On Among The Oak & Ash, Pennsylvania-born New Yorker Josh Joplin and the Mississippi-bred, Nashville-based Garrison Starr lend their distinctive voices to a dozen folk songs (two of the twelve Joseph Hillstrom and High, Low & Wide were composed by Joplin and Starr, and the rest are traditional) drawn from rural Appalachian and Anglo-American musical idioms. Although much of the material is centuries old, the songs’ eloquently simple melodies, and their universal themes of love, loss, longing, cruelty and death, give them a timeless resonance into which Joplin and Starr tap effortlessly. With the duo’s evocative harmonies complemented by spare, stripped-down arrangements, Among The Oak & Ash is a powerful testament to Joplin and Starr’s interpretive abilities, and to the ageless appeal of these ancient tunes.
These songs are about the human condition, and that’s something that doesn’t change,” Joplin asserts.
Indeed, the album’s 12 songs span a broad range of human experience, encompassing themes of injustice (“Hiram Hubbard”), longing (“The Water Is Wide”), doomed romance (“Pretty Peggy-O”), spirituality (“Angel Gabriel”) and death (“All the Pretty Little Horses”).
“A lot of people think of folk music as something that’s sweet and gentle, but so many of these songs are raunchy and brutal,” Joplin notes. “They cover everything from God to the devil, from unrequited love to murder.”

As he built his own musical career, Joplin discovered a close friend and kindred musical spirit in fellow singer-songwriter Garrison Starr. Starr, like Joplin, had signed to a major label while still in her teens, and had spent much of her adult life performing her compositions for audiences around the world. So when Joplin began to consider making an album of the folk songs that had influenced him so profoundly, it was natural that he would call upon Starr to collaborate on the project.
Although she had little background in traditional folk, Starr soon embraced the challenge. “Josh came to Nashville, played me songs and talked about his concept,” she recalls. “When I saw how passionate he was about it and we actually sat down and started playing together, I just fell in love with the songs, and fell in love with playing music with Josh. I ended up getting excited about the project because of Josh’s passion for the music.”
Joplin and Starr then called upon a pair of highly regarded Nashville-based players, bassist Brian Harrison (Shelby Lynne) and drummer Bryan Owings (Emmylou Harris, Patty Griffin), to complete the project’s instrumental lineup. Recording in the relaxed atmosphere of Harrison’s Nashville home studio, the four musicians approached the sessions with a sense of organic intimacy that’s reflected in the album’s heartfelt performances.
Working without the funding of a record label, and without any outside influences, they were able to focus entirely on the music.
“It was probably the first time I’ve ever been in the studio where I wasn’t worried about anything,” Joplin states. “It was a very relaxed atmosphere, and there was never a sense of being on the clock.”
“It was a great creative environment,” adds Starr. “We recorded everything in six days.

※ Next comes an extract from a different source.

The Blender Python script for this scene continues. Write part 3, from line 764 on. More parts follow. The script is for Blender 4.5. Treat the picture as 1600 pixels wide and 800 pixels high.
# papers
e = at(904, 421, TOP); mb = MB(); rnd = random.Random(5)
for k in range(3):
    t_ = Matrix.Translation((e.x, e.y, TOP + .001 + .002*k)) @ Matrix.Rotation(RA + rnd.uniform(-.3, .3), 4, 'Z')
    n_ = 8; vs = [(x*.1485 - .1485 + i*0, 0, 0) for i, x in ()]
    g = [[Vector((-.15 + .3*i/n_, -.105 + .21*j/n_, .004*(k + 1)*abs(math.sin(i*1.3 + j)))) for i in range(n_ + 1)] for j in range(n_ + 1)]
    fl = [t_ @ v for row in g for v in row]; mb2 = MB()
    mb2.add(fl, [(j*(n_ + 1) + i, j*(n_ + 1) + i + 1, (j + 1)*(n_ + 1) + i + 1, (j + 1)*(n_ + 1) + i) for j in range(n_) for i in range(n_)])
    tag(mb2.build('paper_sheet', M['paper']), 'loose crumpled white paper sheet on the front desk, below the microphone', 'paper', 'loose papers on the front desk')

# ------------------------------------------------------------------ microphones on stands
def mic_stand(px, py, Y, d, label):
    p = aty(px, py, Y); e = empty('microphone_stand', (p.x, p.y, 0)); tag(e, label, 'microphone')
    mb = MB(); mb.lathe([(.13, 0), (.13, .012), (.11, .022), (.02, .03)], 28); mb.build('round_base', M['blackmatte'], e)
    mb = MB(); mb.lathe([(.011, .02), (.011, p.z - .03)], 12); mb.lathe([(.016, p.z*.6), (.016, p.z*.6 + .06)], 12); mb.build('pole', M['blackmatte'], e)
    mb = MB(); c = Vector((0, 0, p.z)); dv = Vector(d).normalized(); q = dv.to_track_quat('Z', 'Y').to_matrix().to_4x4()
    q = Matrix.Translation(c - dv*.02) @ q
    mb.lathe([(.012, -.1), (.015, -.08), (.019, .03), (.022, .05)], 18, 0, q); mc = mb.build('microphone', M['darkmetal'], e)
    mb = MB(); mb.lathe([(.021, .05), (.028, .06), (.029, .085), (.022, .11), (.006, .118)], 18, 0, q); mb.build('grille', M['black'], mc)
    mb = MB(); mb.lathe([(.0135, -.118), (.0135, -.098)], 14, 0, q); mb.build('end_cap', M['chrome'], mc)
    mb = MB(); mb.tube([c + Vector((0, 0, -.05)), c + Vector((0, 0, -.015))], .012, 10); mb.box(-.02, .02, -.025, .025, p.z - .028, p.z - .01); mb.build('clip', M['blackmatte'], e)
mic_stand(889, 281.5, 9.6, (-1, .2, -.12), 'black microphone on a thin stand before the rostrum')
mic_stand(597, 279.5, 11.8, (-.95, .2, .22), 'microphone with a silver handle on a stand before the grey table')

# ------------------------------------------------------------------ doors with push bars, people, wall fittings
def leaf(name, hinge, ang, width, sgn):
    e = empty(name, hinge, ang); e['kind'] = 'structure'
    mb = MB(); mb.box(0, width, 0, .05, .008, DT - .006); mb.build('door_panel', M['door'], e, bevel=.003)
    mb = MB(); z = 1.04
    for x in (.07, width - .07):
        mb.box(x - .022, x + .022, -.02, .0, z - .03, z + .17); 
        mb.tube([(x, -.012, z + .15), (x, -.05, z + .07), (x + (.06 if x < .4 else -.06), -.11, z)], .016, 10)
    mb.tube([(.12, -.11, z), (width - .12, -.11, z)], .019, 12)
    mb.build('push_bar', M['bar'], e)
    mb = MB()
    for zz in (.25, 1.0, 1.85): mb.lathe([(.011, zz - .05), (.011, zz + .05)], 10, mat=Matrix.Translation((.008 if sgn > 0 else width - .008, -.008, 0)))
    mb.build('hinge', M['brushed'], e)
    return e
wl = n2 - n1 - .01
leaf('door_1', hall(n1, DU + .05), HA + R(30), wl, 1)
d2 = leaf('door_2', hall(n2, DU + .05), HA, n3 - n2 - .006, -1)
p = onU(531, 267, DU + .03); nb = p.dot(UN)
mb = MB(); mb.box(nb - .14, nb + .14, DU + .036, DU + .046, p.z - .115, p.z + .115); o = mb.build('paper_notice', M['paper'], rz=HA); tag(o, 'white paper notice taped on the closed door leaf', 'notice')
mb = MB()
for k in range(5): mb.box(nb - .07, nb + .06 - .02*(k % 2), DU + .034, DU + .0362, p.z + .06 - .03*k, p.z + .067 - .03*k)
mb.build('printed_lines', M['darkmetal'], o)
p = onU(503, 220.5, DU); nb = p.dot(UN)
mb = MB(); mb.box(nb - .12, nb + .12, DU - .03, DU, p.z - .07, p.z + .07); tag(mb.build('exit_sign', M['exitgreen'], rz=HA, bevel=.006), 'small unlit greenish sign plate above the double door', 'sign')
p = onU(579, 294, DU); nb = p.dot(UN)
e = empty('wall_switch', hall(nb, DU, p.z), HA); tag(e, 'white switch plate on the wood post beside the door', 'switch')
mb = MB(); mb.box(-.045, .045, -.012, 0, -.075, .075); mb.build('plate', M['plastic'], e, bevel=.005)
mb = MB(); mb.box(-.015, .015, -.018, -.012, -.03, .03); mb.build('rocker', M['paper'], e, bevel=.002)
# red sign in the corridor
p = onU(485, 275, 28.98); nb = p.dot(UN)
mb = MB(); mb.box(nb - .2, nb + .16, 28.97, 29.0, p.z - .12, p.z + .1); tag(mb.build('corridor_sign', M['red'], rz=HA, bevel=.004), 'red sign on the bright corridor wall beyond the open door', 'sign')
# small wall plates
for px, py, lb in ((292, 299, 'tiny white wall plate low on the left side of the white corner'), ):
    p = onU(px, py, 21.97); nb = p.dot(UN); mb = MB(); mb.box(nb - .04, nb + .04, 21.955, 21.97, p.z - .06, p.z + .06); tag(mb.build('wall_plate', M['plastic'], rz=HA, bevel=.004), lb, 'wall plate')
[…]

We did most of the record live, without many overdubs and not much production. We just went in there and played the songs, and the whole thing felt completely natural and honest.”
Unlike many recent projects that have explored folk and bluegrass material, Joplin and Starr had no interest in creating a self-consciously old-timey sound. “I think that this music has been held onto rather preciously by a lot of the people who’ve revived it,” Joplin observes. “But if you look back on the people who originally created this music, they weren’t purists, they were just expressing themselves with the tools that were available to them at the time. That’s what we wanted to do: to be faithful to the songs without treating them like museum pieces. One of the things that made me want to work with Garrison was her urgency and irreverence, and I think that those qualities played a big part in how the performances turned out.”
With Joplin and Starr’s vibrant musical rapport still evolving, and with a virtually bottomless wellspring of songs from which to draw, Among The Oak & Ash represents a formidable new outlet for both artists.
“We’re definitely looking at this as something that has a future to it,” says Starr.
“We’re still just starting out, but this has been a lot fun, and it’s something that we’d like to keep doing as long as we’re having as a good a time as we’re having now,” adds Joplin. “We definitely won’t run out of material.”